E, allora, nell’interesse di tutti, perché non cercare di ripartire senza dare nulla per scontato o per definitivamente deciso? Perché discutere del “dove collocare la palazzina” (per renderla il meno impattante possibile rispetto alla villa) e non del “è proprio necessaria la palazzina”?

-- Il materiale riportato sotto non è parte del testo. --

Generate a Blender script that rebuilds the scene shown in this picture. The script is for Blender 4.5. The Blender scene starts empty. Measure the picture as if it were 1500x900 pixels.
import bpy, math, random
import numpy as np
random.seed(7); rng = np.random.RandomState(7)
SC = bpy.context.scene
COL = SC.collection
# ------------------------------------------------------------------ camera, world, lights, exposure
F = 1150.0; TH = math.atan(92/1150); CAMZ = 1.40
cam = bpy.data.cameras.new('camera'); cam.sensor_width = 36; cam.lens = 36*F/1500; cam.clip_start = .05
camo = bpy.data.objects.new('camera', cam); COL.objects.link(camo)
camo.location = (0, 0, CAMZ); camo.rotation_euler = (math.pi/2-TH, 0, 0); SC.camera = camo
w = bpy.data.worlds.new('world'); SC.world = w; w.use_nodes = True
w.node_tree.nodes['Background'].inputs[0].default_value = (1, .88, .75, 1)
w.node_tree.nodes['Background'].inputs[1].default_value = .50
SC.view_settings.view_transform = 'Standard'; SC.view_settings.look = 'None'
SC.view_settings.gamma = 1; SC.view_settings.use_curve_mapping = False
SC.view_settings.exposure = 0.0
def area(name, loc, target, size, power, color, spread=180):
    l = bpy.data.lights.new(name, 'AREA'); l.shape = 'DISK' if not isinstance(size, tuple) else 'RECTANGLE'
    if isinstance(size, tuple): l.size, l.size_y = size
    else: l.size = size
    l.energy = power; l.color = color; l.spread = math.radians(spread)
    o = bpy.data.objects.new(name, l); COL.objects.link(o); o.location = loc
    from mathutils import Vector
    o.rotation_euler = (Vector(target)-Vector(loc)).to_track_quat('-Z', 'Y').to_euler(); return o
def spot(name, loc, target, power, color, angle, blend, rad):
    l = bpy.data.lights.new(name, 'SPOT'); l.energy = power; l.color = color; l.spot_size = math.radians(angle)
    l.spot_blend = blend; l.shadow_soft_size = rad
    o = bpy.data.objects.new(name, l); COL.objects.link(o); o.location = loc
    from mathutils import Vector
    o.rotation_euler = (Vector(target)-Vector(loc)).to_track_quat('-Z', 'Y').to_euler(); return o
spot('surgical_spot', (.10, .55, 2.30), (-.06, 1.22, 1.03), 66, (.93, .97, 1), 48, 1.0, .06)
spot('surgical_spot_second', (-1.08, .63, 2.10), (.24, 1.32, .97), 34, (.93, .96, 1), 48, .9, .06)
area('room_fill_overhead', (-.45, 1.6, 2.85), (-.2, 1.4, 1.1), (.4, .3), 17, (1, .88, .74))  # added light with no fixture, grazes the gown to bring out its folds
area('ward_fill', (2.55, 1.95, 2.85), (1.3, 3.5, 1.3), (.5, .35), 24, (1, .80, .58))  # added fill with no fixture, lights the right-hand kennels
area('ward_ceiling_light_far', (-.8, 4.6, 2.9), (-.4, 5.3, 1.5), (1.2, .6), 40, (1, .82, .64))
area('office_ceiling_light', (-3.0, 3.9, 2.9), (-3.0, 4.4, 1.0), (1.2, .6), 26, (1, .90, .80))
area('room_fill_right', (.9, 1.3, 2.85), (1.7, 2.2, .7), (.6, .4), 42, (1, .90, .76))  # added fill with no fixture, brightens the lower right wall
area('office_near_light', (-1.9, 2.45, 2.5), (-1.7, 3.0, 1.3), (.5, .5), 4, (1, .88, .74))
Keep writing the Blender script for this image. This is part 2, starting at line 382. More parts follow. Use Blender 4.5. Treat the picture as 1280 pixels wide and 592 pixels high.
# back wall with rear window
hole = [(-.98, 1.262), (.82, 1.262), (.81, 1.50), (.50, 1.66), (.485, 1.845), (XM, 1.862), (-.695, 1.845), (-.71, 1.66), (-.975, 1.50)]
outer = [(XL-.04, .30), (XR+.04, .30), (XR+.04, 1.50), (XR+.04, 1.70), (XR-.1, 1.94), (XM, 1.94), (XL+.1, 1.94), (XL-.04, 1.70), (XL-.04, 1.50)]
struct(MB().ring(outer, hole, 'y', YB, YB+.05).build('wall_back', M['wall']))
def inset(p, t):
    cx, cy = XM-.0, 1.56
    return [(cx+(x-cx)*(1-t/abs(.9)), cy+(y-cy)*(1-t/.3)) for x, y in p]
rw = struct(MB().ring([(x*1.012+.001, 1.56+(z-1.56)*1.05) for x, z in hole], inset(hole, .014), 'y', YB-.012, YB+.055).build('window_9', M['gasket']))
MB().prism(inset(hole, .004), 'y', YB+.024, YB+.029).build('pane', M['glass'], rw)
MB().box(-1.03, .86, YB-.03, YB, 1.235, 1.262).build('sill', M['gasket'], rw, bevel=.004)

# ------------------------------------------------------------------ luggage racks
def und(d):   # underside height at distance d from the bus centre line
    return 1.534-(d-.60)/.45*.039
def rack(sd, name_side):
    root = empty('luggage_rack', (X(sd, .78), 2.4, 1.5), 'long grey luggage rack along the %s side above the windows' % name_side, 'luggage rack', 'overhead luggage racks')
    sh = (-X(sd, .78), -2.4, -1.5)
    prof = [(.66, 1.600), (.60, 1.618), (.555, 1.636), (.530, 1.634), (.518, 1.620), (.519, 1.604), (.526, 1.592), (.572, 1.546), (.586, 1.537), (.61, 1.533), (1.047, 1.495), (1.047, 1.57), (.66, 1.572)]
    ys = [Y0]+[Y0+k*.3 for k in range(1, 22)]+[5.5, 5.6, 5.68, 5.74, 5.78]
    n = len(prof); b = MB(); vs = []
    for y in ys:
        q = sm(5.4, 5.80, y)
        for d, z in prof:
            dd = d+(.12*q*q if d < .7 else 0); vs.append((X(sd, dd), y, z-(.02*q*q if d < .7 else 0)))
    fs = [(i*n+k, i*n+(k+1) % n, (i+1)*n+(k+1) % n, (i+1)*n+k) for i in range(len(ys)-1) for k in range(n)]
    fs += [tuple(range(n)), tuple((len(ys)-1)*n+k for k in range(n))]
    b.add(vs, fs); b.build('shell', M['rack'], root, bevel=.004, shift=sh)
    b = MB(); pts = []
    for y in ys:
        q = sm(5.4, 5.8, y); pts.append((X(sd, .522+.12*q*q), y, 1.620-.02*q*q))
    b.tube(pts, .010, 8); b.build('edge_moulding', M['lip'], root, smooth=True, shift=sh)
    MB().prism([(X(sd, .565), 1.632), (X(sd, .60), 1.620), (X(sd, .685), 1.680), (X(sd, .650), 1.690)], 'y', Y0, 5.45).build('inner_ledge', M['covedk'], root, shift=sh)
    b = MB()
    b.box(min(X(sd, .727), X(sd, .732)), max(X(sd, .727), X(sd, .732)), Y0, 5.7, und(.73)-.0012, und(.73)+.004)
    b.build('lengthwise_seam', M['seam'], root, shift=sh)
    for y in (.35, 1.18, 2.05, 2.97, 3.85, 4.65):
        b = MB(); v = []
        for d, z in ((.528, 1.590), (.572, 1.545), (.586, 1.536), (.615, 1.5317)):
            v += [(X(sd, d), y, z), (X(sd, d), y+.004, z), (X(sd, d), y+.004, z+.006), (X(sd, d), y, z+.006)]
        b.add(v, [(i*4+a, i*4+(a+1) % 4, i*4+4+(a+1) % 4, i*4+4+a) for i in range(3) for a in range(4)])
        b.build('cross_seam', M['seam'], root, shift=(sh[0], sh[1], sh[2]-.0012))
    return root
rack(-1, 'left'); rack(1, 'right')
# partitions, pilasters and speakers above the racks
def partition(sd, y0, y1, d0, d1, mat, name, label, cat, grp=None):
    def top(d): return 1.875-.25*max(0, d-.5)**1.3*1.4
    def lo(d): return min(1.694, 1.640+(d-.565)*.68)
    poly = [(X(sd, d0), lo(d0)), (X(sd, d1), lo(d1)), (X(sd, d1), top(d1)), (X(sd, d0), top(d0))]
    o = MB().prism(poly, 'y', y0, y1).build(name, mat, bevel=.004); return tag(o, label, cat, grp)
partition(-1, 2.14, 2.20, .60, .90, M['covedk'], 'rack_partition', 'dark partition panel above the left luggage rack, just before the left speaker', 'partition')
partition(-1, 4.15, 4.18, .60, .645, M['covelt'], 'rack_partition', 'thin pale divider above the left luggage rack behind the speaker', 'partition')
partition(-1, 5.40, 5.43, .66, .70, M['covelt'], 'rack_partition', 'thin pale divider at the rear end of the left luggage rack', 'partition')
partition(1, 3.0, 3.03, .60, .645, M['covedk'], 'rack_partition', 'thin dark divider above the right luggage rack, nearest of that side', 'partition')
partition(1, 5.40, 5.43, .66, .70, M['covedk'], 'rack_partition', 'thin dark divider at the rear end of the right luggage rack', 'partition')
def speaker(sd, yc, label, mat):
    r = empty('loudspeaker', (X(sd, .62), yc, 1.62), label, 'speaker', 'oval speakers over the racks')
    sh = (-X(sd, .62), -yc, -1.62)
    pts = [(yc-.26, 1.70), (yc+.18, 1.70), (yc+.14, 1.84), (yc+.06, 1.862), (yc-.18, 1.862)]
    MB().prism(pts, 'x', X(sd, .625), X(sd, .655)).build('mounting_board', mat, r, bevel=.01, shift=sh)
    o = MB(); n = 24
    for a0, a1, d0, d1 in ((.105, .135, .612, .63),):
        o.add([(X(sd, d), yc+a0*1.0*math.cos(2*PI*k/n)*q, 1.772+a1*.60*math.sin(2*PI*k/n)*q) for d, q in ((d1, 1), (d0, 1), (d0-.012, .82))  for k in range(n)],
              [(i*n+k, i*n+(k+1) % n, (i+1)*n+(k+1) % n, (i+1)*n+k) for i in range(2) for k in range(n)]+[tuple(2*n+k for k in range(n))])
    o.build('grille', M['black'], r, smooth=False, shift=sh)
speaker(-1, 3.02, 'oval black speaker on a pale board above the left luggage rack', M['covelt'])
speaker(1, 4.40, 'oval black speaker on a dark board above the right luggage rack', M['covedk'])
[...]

Lo stesso PGT, strumento complesso di governo del territorio, può essere variato con delibera del consiglio comunale e non gode della caratteristica dell’immodificabilità. Certo, si tratta di ripensare in modo differente al valore e al destino della villa, all’opzione della richiesta di tutela da avanzare alla Sovraintendenza delle Belle Arti per la salvaguardia di un patrimonio architettonico di cui Lodi si è troppo a lungo dimenticata, si tratta di valutare la reale fattibilità di alternative percorribili, in modo condiviso e trasparente, di dare spazio alle competenze che si mettono a disposizione e di lavorare insieme per il “bene comune”.
Non mi pare che ciò sia sperare troppo, piuttosto sperare il meglio.